Le VRP namurois s’est vu confier une autre mission par ses commanditaires : assurer le secrétariat de la Commission Namur Capitale, composée de la Ville, de la Région (via son ministre-président Rudy Demotte et la présidente du parlement wallon Emilie Hoyos), de la Province (via son gouverneur Denis Mathen) et donc de l’ASBL, chargée de la gestion quotidienne et des propositions. Un travail sur une signalétique mettant en exergue son statut de capitale (sur le bord des routes notamment) fait partie des gros enjeux de cette commission qui, nous dit-on,  » à pour but principal d’assurer à Namur les moyens d’assumer son statut de capitale de la Wallonie. Ce qui revient à dire : pouvoir affirmer son identité en offrant au « monde » une image claire et de qualité « . La commission, via NEW, est également censée donner des impulsions :  » Prenez le site du Grognon : tout le monde admet qu’il vaut mieux qu’un grand parking, qu’il mérite d’être anobli. C’est là qu’une commission comme la nôtre peut jouer un rôle. « 

On manque de chambres

Il ne suffit pas de multiplier les échanges ou les jumelages pour emporter la mise internationale.
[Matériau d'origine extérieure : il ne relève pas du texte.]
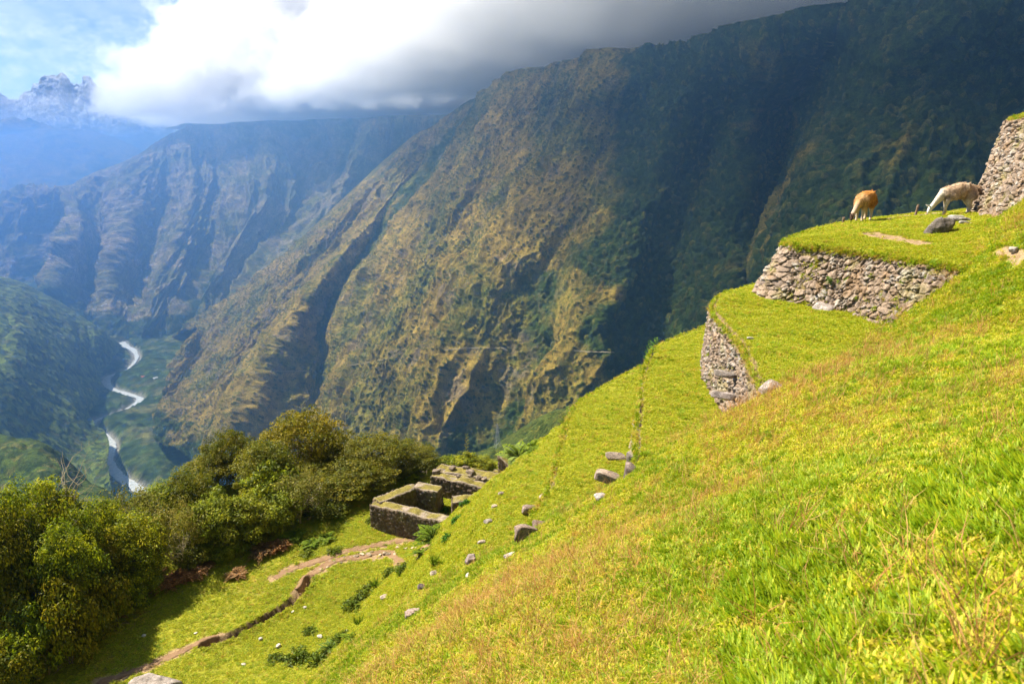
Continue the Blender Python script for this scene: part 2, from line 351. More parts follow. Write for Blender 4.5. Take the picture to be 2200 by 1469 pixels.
# side slope below the terraces, right of the ruins (bushy green bank)
cols8 = [C((930, 1010, 400), (930, 985, 330), (900, 1060, 180), (880, 1150, 80)), C((1020, 980, 400), (1020, 965, 300), (1000, 1040, 160), (980, 1120, 70)), C((1100, 930, 420), (1100, 945, 290), (1080, 1010, 150), (1060, 1100, 60)),
 C((1190, 880, 420), (1190, 895, 280), (1200, 960, 140), (1200, 1080, 60)), C((1300, 860, 420), (1300, 850, 280), (1320, 930, 140), (1350, 1080, 60)), C((1700, 700, 420), (1700, 720, 280), (1750, 800, 140), (1800, 1000, 60))]
M8, o = build_mountain('bushy_slope', cols8, 360, 260, [(40, 5), (16, 2)], 2.6, veg6, M_MT, seed=55, top=lambda v: 0.1 + 0.9 * sstep(0.1, 0.3, v), rough=3, grn=(0.06, 0.075, 0.016))
tag(o, 'bushy green bank falling away behind the terraces', 'hillside', kind='structure')
# valley floor and river
VZ = -700.0
xs = np.linspace(-3200, 1200, 560); ys = np.linspace(900, 5200, 620)
X, Y = np.meshgrid(xs, ys, indexing='ij')
riv = np.array([atz(u, v, VZ)[:2] for u, v in ((262, 735), (272, 745), (286, 752), (294, 768), (283, 785), (262, 800), (236, 808), (228, 820), (240, 835), (268, 845), (300, 856), (290, 868), (268, 880), (240, 892), (214, 900), (200, 912), (205, 926), (228, 938), (242, 958), (236, 985), (245, 1010), (262, 1028), (290, 1045), (330, 1075), (420, 1130))])
rw = np.array([15, 15, 13, 9, 8, 10, 15, 16, 13, 13, 13, 9, 5, 4, 8, 12, 12, 12, 12, 11, 14, 17, 17, 15, 12.]) * 0.66
rp = resample(np.c_[riv, rw], 420); rp, rww = rp[:, :2], rp[:, 2]
D = np.full(X.shape, 1e9)
for k in range(0, 420, 2): D = np.minimum(D, np.hypot(X - rp[k, 0], Y - rp[k, 1]))
Z = VZ + 2 + sstep(14, 60, D) * 9 + np.clip(D - 140, 0, 1e9) * 0.06 + fbm(X / 90, Y / 90, o=4, s=7) * 6 * sstep(10, 60, D)
Z = Z - 6 * sstep(26, 10, D)
f1, f2, idr = worley(X / 11, Y / 11, None, 9)
Z = Z + np.sqrt(np.clip(1 - f1 ** 2, 0, 1)) * 10 * (0.4 + idr) * sstep(14, 24, D)
c = np.ones(X.shape + (3,), np.float32) * np.array(GRN, np.float32) * 1.35; c = mixc(c, DGR, np.clip(idr * 1.2, 0, 1) * 0.8); c = mixc(c, (0.13, 0.125, 0.03), sstep(0.05, 0.4, fbm(X / 45, Y / 45, o=4, s=12)) * 0.45); c = mixc(c, (0.20, 0.16, 0.06), sstep(0.30, 0.42, fbm(X / 80, Y / 80, o=3, s=13)) * 0.3); c = c * (1 + 1.0 * fbm(X / 16, Y / 16, o=3, s=14))[..., None]
c = mixc(c, (0.30, 0.27, 0.22), sstep(19, 14, D))
o = obj('valley_floor', np.stack([X, Y, Z], -1).reshape(-1, 3), grid_faces(*X.shape), M_MT, col=c.reshape(-1, 3)); tag(o, 'wooded floor of the gorge', 'valley', kind='structure')
# ground skirt far below everything, out to the horizon
xs = np.linspace(-14000, 14000, 60); ys = np.linspace(-6000, 16000, 60); X, Y = np.meshgrid(xs, ys, indexing='ij')
o = obj('ground', np.stack([X, Y, np.full(X.shape, VZ - 14.0)], -1).reshape(-1, 3), grid_faces(60, 60), M_MF, col=np.ones((3600, 3), np.float32) * np.array(GRN)); tag(o, kind='structure')
q = N('river_water'); p = q.pos(); wn = q.noise(p, 0.14, 6, 0.75); q.col(q.ramp(wn, (0.30, (0.22, 0.27, 0.26)), (0.42, (0.32, 0.34, 0.32)), (0.60, (0.52, 0.52, 0.48))))
q.b.inputs['Roughness'].default_value = 0.6; q.b.inputs['Specular IOR Level'].default_value = 0.5; q.bump(wn, 1.0, 0.8)
tg = np.gradient(rp, axis=0); tg /= np.linalg.norm(tg, axis=1, keepdims=True); nn = np.stack([-tg[:, 1], tg[:, 0]], 1)
ww = rww * (1 + 0.22 * vnoise(np.arange(420) / 4.0, np.zeros(420), None, 4))
rows = [np.c_[rp + nn * (ww * k)[:, None], np.full(420, VZ + 0.6)] for k in (-1, -0.5, 0, 0.5, 1)]
o = obj('river', np.stack(rows, 1).reshape(-1, 3), grid_faces(420, 5), q.m); tag(o, 'whitewater river winding along the bottom of the gorge', 'river', kind='structure')
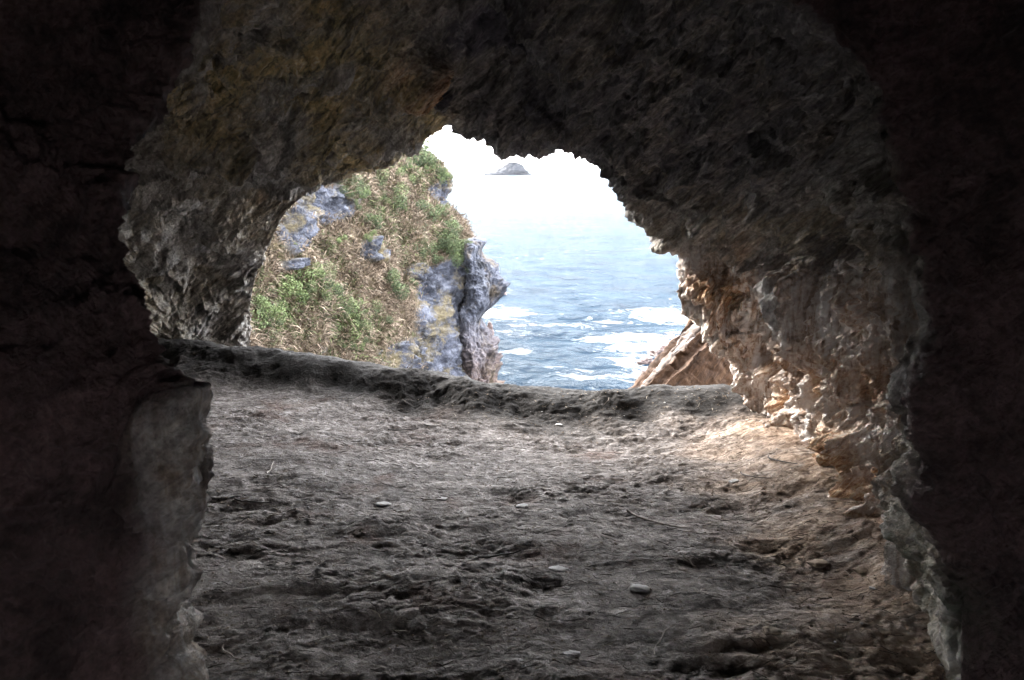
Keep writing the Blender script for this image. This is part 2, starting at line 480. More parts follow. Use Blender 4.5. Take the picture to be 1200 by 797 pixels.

Encore faut-il, quand on essaie d’appâter le touriste étranger, lui offrir de quoi rentabiliser son voyage. Soyons franc : sauf à considérer, comme le BEP, qu’un  » tourisme du calme et de la relaxation  » pourrait faire décoller le secteur dans la région, Namur en elle-même ne peut être sérieusement considérée comme une destination privilégiée pour un mini-trip de trois jours. Ce qu’elle a à offrir, hors période de festivals, est un peu maigre pour ne pas en avoir rapidement fait le tour.  » Quand nous « vendons » Namur à l’étranger, nous mettons l’accent sur le fait qu’il s’agit d’une capitale régionale européenne, d’une ville où la qualité de vie, liée à une structure et une mentalité de cité bourgeoise provinciale, est importante. Nous tablons également sur notre aspect ville ancienne, dominée par une citadelle, nous parlons de l’université et aussi des deux pôles culturels majeurs que nous avons à offrir : le cinéma, via des festivals comme le FIF ou Media 10-10, et le chant choral, qui est une marque de fabrique. Puis, le tourisme fluvial décolle bien. « 

Si Namur a des ambitions, elle devra de toute façon passer la cinquième pour garder une cohérence par rapport à ses objectifs. Prenons l’offre hôtelière, par exemple. La présidence belge de l’Union européenne vient, malgré elle, d’en faire la criante démonstration : capitale de l’une des trois Régions du pays, Namur n’aurait même pas pu envisager d’accueillir une réunion de plus de 120 personnes. Faute de place, notamment dans les hôtels. On ne compte en effet pas plus de 460 chambres d’hôtels en bord de Sambre. En 2009, on a dénombré 113 300 nuitées d’hôtel dans la ville, ce qui représente, grosso modo, entre trois et quatre fois moins de nuitées qu’à Liège, par exemple (toute proportion gardée par ailleurs).  » L’offre hôtelière est bonne à Namur, mais elle est largement insuffisante par rapport aux ambitions que l’on a pour la ville « , confie encore Luc Arnould, bien conscient que la tâche, à tout le moins, s’annonce ardue.